|
Shared-Equity Plans Preserve Affordable Homeownership

The Center for Housing Policy announced earlier this month that it has produced a new multi-media suite of resources on shared equity strategies that will enable communities to provide affordable homeownership opportunities on an ongoing basis.
Under the shared equity approach, a state or local government provides funding to help a family purchase a home, and in return for this investment the government entity shares in the benefits of any price appreciation when the home is sold.
The public’s share of the home’s appreciation can be returned to the government in the form of a cash payment that can be used to help another family, or it can stay with the home, reducing the sales prices for the next family.

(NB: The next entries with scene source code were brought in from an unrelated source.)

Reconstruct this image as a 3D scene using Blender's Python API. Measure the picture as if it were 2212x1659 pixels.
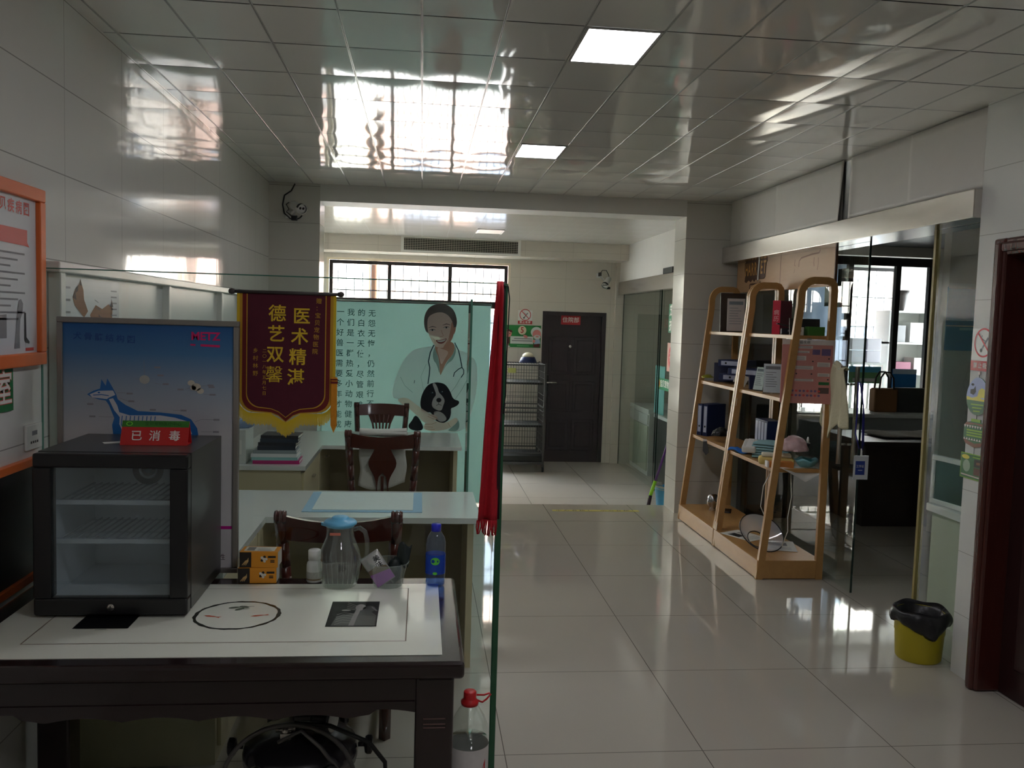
import bpy, bmesh, math, random
from mathutils import Matrix, Vector
random.seed(7)
for o in list(bpy.data.objects): bpy.data.objects.remove(o)
scene = bpy.context.scene
COL = scene.collection
PI = math.pi

# ------------------------------------------------------------------ camera
cd = bpy.data.cameras.new('camera'); cam = bpy.data.objects.new('camera', cd); COL.objects.link(cam)
cd.sensor_width = 36.0; cd.lens = 36.0*1880.0/2212.0; cd.clip_start = 0.02; cd.clip_end = 200
_f = 1880.0
_dY = Vector((912-1106, 688-829.5, _f)); _r = .022
_a = -(_dY.x+_dY.y*_r)/_f
_dX = Vector((1, _r, _a)); _dY.normalize(); _dX.normalize()
_dD = _dY.cross(_dX)
if _dD.y < 0: _dD = -_dD
def _w(v): return Vector((_dX.dot(v), _dY.dot(v), -_dD.dot(v)))
_cx, _cy, _cz = _w(Vector((1,0,0))), -_w(Vector((0,1,0))), -_w(Vector((0,0,1)))
_m = Matrix((_cx, _cy, _cz)).transposed().to_4x4(); _m.translation = (0, 0, 1.70)
cam.matrix_world = _m
scene.camera = cam

# ------------------------------------------------------------------ view, world, lights
vs = scene.view_settings
vs.view_transform = 'Standard'; vs.look = 'None'; vs.gamma = 1; vs.use_curve_mapping = False
vs.exposure = EXPOSURE = 2.56
scene.cycles.max_bounces = 14; scene.cycles.diffuse_bounces = 6; scene.cycles.glossy_bounces = 6
scene.cycles.transparent_max_bounces = 24; scene.cycles.transmission_bounces = 8
scene.cycles.caustics_reflective = False; scene.cycles.caustics_refractive = False
scene.cycles.sample_clamp_indirect = 4.0
wd = bpy.data.worlds.new('overcast_sky'); scene.world = wd; wd.use_nodes = True
_nt = wd.node_tree; _bg = _nt.nodes['Background']
_tc = _nt.nodes.new('ShaderNodeTexCoord'); _sx = _nt.nodes.new('ShaderNodeSeparateXYZ'); _rp = _nt.nodes.new('ShaderNodeValToRGB')
_nt.links.new(_tc.outputs['Generated'], _sx.inputs[0]); _nt.links.new(_sx.outputs['Z'], _rp.inputs[0]); _nt.links.new(_rp.outputs[0], _bg.inputs[0])
_rp.color_ramp.elements[0].position = .0; _rp.color_ramp.elements[0].color = (.88, .90, .93, 1)
_rp.color_ramp.elements[1].position = .7; _rp.color_ramp.elements[1].color = (.80, .88, 1.0, 1)
_bg.inputs[1].default_value = SKY = 5.0
def portal(name, loc, rot, sx, sy):
    l = bpy.data.lights.new(name, 'AREA'); l.shape = 'RECTANGLE'; l.size = sx; l.size_y = sy
    l.cycles.is_portal = True
    o = bpy.data.objects.new(name, l); COL.objects.link(o); o.location = loc; o.rotation_euler = rot
    return o
portal('daylight_portal_back', (-.05, 11.62, 1.5), (PI/2, 0, PI), 2.5, 2.0)   # area light shines along -Z of the light
portal('daylight_portal_side', (5.9, 11.62, 1.55), (PI/2, 0, PI), 1.5, 2.1)
portal('daylight_portal_right', (7.31, 10.72, 1.6), (0, PI/2, 0), 1.8, 1.25)  # samples the sky for the added right window

# ------------------------------------------------------------------ materials
def lin(c):
    if isinstance(c, str): c = tuple(int(c[i:i+2], 16) for i in (0, 2, 4))
    r = []
    for x in c[:3]:
        x = x/255.0
        r.append(x/12.92 if x <= .04045 else ((x+.055)/1.055)**2.4)
    return (r[0], r[1], r[2], 1)
MC = {}
def mat(name, col, rough=.5, metal=0, spec=.5, coat=0, var=.06, vscale=9, bump=0, bscale=60, ior=1.5, emit=None, estr=0, sss=0, trans=0, stretch=None):
    if name in MC: return MC[name]
    m = bpy.data.materials.new(name); m.use_nodes = True; MC[name] = m
    nt = m.node_tree; N = nt.nodes; L = nt.links; b = N['Principled BSDF']
    c = lin(col); b.inputs['Base Color'].default_value = c
    b.inputs['Roughness'].default_value = rough; b.inputs['Metallic'].default_value = metal
    b.inputs['IOR'].default_value = ior
    if 'Specular IOR Level' in b.inputs: b.inputs['Specular IOR Level'].default_value = spec
    if coat: b.inputs['Coat Weight'].default_value = coat; b.inputs['Coat Roughness'].default_value = .05
    if trans: b.inputs['Transmission Weight'].default_value = trans
    if emit: b.inputs['Emission Color'].default_value = lin(emit); b.inputs['Emission Strength'].default_value = estr
    tc = N.new('ShaderNodeTexCoord'); src = tc.outputs['Object']
    if stretch:
        mp = N.new('ShaderNodeMapping'); mp.inputs['Scale'].default_value = stretch; L.new(src, mp.inputs[0]); src = mp.outputs[0]
    if var:
        n = N.new('ShaderNodeTexNoise'); n.inputs['Scale'].default_value = vscale; n.inputs['Detail'].default_value = 5
        L.new(src, n.inputs['Vector'])
        mx = N.new('ShaderNodeMix'); mx.data_type = 'RGBA'
        L.new(n.outputs[0], mx.inputs[0])
        mx.inputs[6].default_value = tuple(max(0, x*(1-var)) for x in c[:3])+(1,)
        mx.inputs[7].default_value = tuple(min(1, x*(1+var)) for x in c[:3])+(1,)
        L.new(mx.outputs[2], b.inputs['Base Color'])
    if bump:
        n2 = N.new('ShaderNodeTexNoise'); n2.inputs['Scale'].default_value = bscale; n2.inputs['Detail'].default_value = 3
        L.new(src, n2.inputs['Vector'])
        bp = N.new('ShaderNodeBump'); bp.inputs['Strength'].default_value = bump; bp.inputs['Distance'].default_value = .01
        L.new(n2.outputs[0], bp.inputs['Height']); L.new(bp.outputs[0], b.inputs['Normal'])
    return m
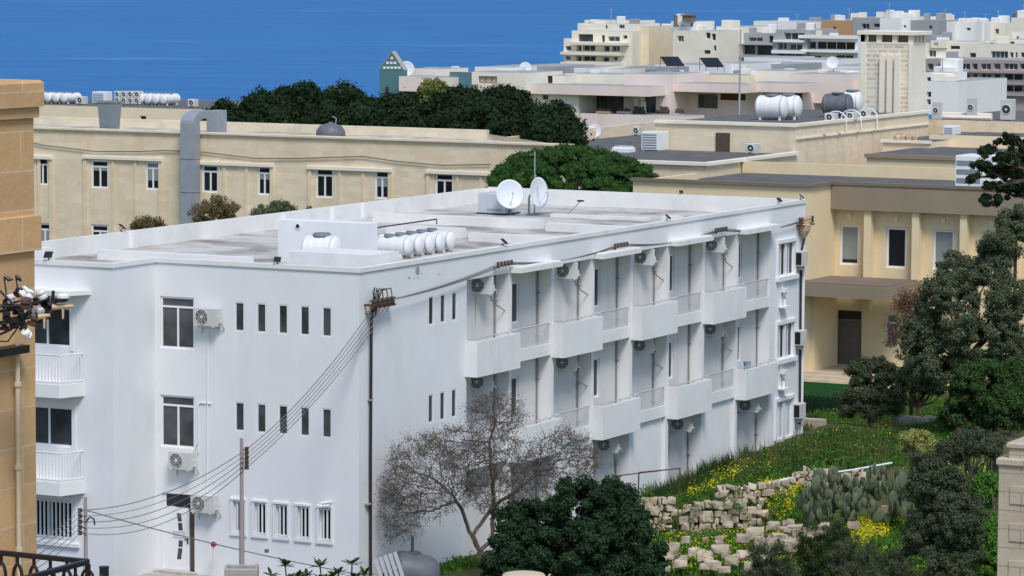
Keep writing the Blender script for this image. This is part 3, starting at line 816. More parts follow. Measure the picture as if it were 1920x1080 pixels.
rack('brown insulator rack on the side fascia, above the nearest projecting canopy', 9.1, 9.52)
rack('brown insulator rack on the side fascia, above the second canopy', 18.25, 9.50)
rack('brown insulator rack on the side fascia, above the third canopy', 27.2, 9.46)
t = thing('corner_bracket', 'dark insulator bracket with looping cables at the near corner of the white building', 'insulator bracket', (.1, .5, 9))
b = MB(); b.box(.003, .35, .3, .36, 8.92, 8.98); b.box(.003, .35, 1.6, 1.66, 8.88, 8.94); b.box(.26, .34, .2, 1.75, 8.84, 8.90); b.box(.26, .34, .2, 1.75, 9.08, 9.11); b.build('frame', 'rust_brown', t)
for k in range(5):
    b = MB(); b.lathe([(.03, -.02), (.09, 0), (.10, .07), (.05, .10), (.10, .13), (.09, .2), (.03, .22)], (.3, .42 + .29 * k, 8.92), (0, 0, 1), 8); b.build('insulator', 'porcelain_brown', t)
b = MB()
for k in range(5):
    y = .42 + .29 * k; b.tube([(.3, .5, 8.6), (.28, .46 + .1 * k, 9.25), (.25, .55 + .14 * k, 9.5 - .03 * k), (.28, y - .05, 9.40), (.3, y, 9.14)], .018, 5)
b.build('cable_loop', 'wire_dark', t)
t = thing('cable_riser', 'black cable pipe running down the near corner of the side facade', 'cable pipe', (.08, .6, 0))
b = MB(); b.tube([(.2, .62, 9.2), (.1, .60, 8.4), (.08, .60, 4), (.08, .62, .1)], .05, 8); b.build('pipe', 'wire_dark', t)
for z in (8.7, 5.9, 2.6):
    b = MB(); b.box(.003, .14, .35 if z > 8 or z < 3 else .52, .68, z, z + .05); b.build('clamp', 'pole_grey', t)
t = thing('far_corner_bracket', 'tan insulator bracket and cable pipe at the far corner of the white building', 'insulator bracket', (.1, 36, 9))
b = MB()
b.box(.003, .3, 35.6, 36.9, 9.10, 9.15); b.build('bracket', 'rust_brown', t)
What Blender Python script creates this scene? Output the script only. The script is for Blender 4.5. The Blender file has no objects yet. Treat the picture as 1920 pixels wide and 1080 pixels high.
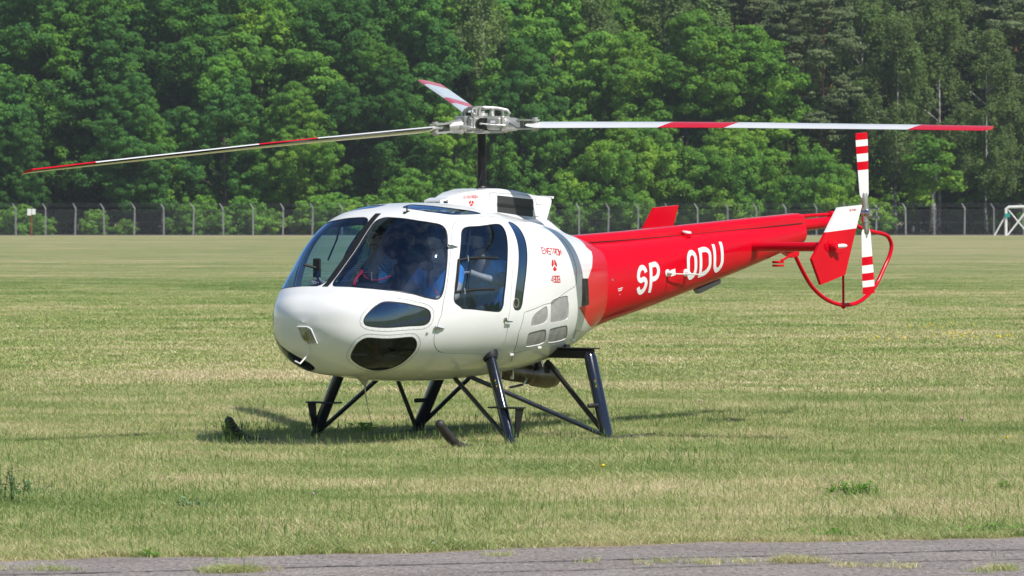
import bpy, math, random
import numpy as np
from mathutils import Vector, Matrix
from mathutils.geometry import delaunay_2d_cdt

SC = bpy.context.scene
COL = SC.collection
R = math.radians
pi = math.pi

# ------------------------------------------------------------------ camera, sky, sun, exposure
cam_d = bpy.data.cameras.new('camera')
cam = bpy.data.objects.new('camera', cam_d)
COL.objects.link(cam)
cam_d.sensor_width = 36.0
cam_d.lens = 36.0 * 9180 / 1920
cam_d.clip_end = 5000
cam.location = (0, -45.0, 2.09)
cam.rotation_euler = (R(90) - math.atan(141 / 9180), 0, 0)
cam_d.dof.use_dof = True
cam_d.dof.focus_distance = 44.5
cam_d.dof.aperture_fstop = 12.0
SC.camera = cam

SUN_EL = R(51)
SUN_AZ = R(-43)
SUN = Vector((math.cos(SUN_AZ) * math.cos(SUN_EL), math.sin(SUN_AZ) * math.cos(SUN_EL), math.sin(SUN_EL)))
world = bpy.data.worlds.new('World')
SC.world = world
world.use_nodes = True
wn = world.node_tree
wn.nodes.clear()
sky = wn.nodes.new('ShaderNodeTexSky')
sky.sky_type = 'NISHITA'
sky.sun_disc = False
sky.sun_elevation = SUN_EL
sky.sun_rotation = pi / 2 - SUN_AZ
sky.dust_density = .25
sky.ozone_density = 2.2
bg = wn.nodes.new('ShaderNodeBackground')
bg.inputs[1].default_value = .085
wo = wn.nodes.new('ShaderNodeOutputWorld')
wn.links.new(sky.outputs[0], bg.inputs[0])
wn.links.new(bg.outputs[0], wo.inputs[0])
sun_d = bpy.data.lights.new('sun', 'SUN')
sun_d.energy = 4.7
sun_d.angle = R(.53)
sun_d.color = (1, .955, .89)
sun = bpy.data.objects.new('sun', sun_d)
sun.rotation_euler = SUN.to_track_quat('Z', 'Y').to_euler()
COL.objects.link(sun)
SC.view_settings.view_transform = 'Standard'
SC.view_settings.look = 'None'
SC.view_settings.exposure = .22
SC.view_settings.gamma = 1
SC.view_settings.use_curve_mapping = False
SC.cycles.max_bounces = 8
SC.cycles.transparent_max_bounces = 24
SC.cycles.sample_clamp_indirect = 4

rng = np.random.default_rng(7)
random.seed(7)


def at_px(px, dist):            # world x of a photo column at a distance from the camera
    return (px - 960) / 9180 * dist


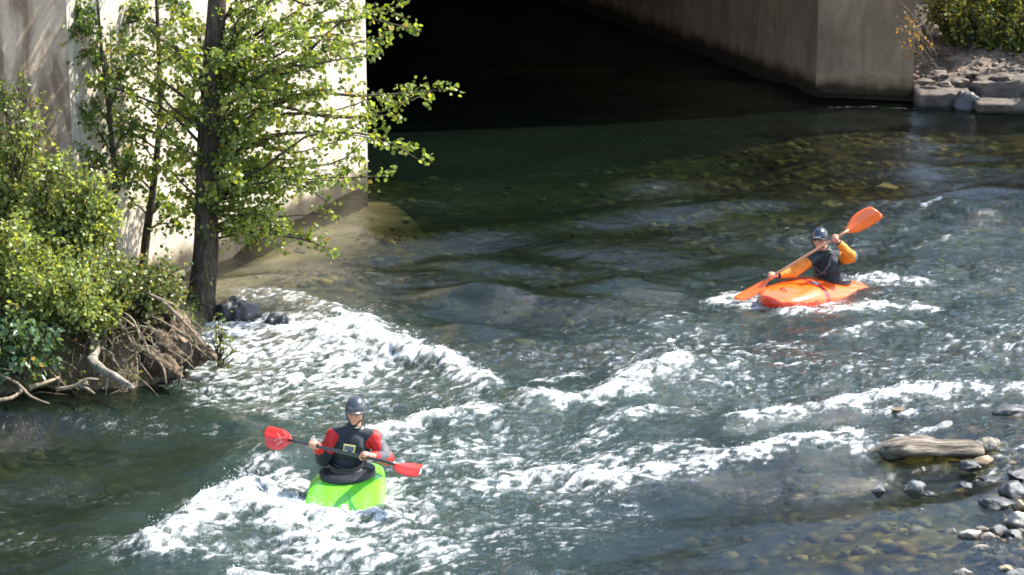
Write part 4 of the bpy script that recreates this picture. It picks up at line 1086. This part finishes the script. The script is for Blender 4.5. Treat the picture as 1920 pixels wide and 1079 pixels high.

“As many communities have learned the hard way, homes that they helped make affordable through an initial downpayment grant or other assistance often have become unaffordable when sold to the next family,” write Rick Jacobus, a partner in Burlington Associates in Community Development LLC, and Jeffrey Lubell, executive director of the Center for Housing Policy, in their new report, “Preservation of Affordable Homeownership: A Continuum of Strategies.”
“With the amount of subsidy needed to bring homeownership within reach of working families growing exponentially, communities have struggled with the question of how to ensure that the public’s investment in homeownership keeps pace with the market,” they write.
Their report provides an overview of the mechanisms that localities can use to ensure that housing funds in affordable homeownership are able to serve additional families in the future, largely through the resale restrictions used in shared equity.
As home prices have risen more rapidly than incomes over the past five to 10 years in the nation’s hot housing markets, they say, it has become increasingly expensive to help working families puchase homes.
“Providing a $5,000 downpayment assistance grant may be a small price to pay to help a family improve its economic position, but as the cost of the assistance rises — to $20,000, $50,000 or even $100,000 or more — the amount starts to seem like too much to give away to one family when there are so many others who will receive no help at all,” they write.
“As the amount of per-household subsidy rises,” they say, “programs become more concerned about preserving the value of public subsidies and turn from grants to loans and then to ‘shared equity’ approaches such as shared appreciation loans or resale price restrictions designed to preserve the buying power of the public investment.”
The authors note that these changes have been criticized because they don’t allow assisted home owners to gain as much home equity as market-rate home buyers. However, “there is enormous variety in local homeownership programs” and most attempt to strike a balance “by offering home owners real wealth-creation opportunities while still preserving the value of public funds so that they can serve other home buyers in the future.”
In addition to the report, resources developed to help communities learn more about shared equity strategies include: an online tutorial that takes just eight minutes; a report that takes an in-depth look at three different shared-equity approaches and how they can build wealth for one family after another without any long-term loss of affordability; and an interactive spreadsheet that shows how different strategies will work based on area home prices and other factors.
The materials were developed with the support of the Annie E. Casey Foundation.